Taylor's phone call to Jax is a plot device that dramatizes Taylor's desperate situation and also develops the subplot, Jax and Taylor's romantic relationship. The reader understands that Taylor still harbors strong feelings for Jax when she jokes about Gundi, and reaffirms that she does not love Steven Kant. Jax, too, now having broken off with Gundi, would give anything to have Taylor back. Although there is no explicit commitment, the relationship will have a chance again. The conversation is a forum during which we understand Taylor's desperation more comprehensively. The terrible way in which she misses Jax suggests not only that her feelings for him are strong, but also that she is nearing her breaking point.

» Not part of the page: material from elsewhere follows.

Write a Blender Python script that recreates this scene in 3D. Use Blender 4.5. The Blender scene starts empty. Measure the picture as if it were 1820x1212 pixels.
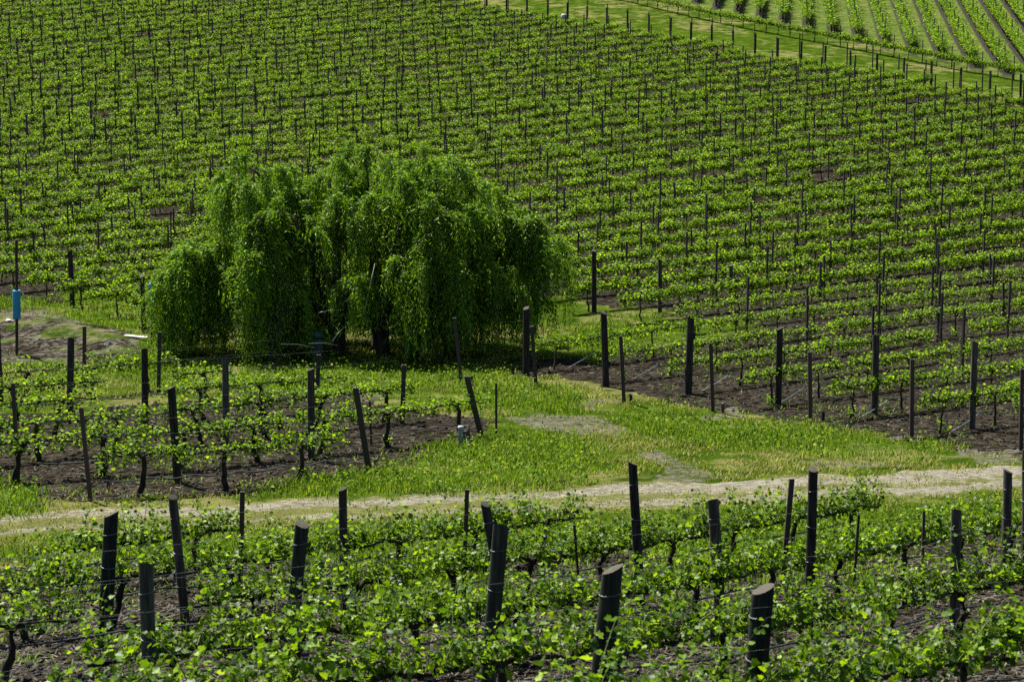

The scene of salmon at the Seattle locks is another metaphor that compares natural ecosystems to human experience. The salmon's upstream climb parallels Taylor's desperate attempt to make ends meet while she waits out the situation with Annawake. We could consider this scene in comparison with Jax watching the coyote eat the dove eggs. In each case, the natural world appears cruel and unfeeling. The coyote plays the same role as the sea lions and the water current play in the second scene. Still, these are natural systems that persist without questioning why or how. The title of Chapter 24 "Wildlife Management" becomes ironic when we consider the salmon: when the authorities tried to reroute the salmon by making a more narrow ladder, only more salmon tried to ascend it. The novel seems to be saying that "wildlife management" does not really exist. The jungle will always follow its own laws of survival.

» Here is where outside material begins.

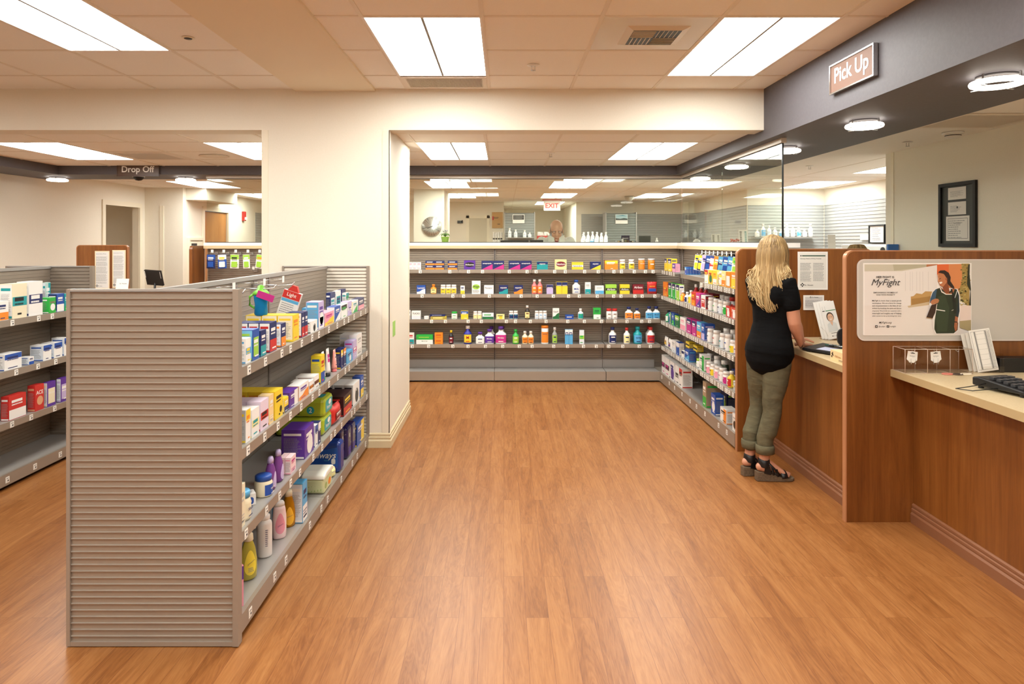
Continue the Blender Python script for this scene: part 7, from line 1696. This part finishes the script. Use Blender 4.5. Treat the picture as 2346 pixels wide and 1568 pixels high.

We should also know that Cash Stillwater is Turtle's grandfather. Annawake is orchestrating the romance between Alice and Cash because she believes this to be true. Cash is a way for Alice to warm up to the Cherokee culture and community. She has already heard of the imperialistic boarding schools where Annawake's mother's generation went to school, but now she hears about the schools first hand from Cash. She also is invited to the stomp dance, where she will feel even more a part of the community. Cash is also a way for Alice to fulfill her own life's desires. The reader should always keep in mind the first chapter, in which Alice felt so alone, taking second-stage to the television.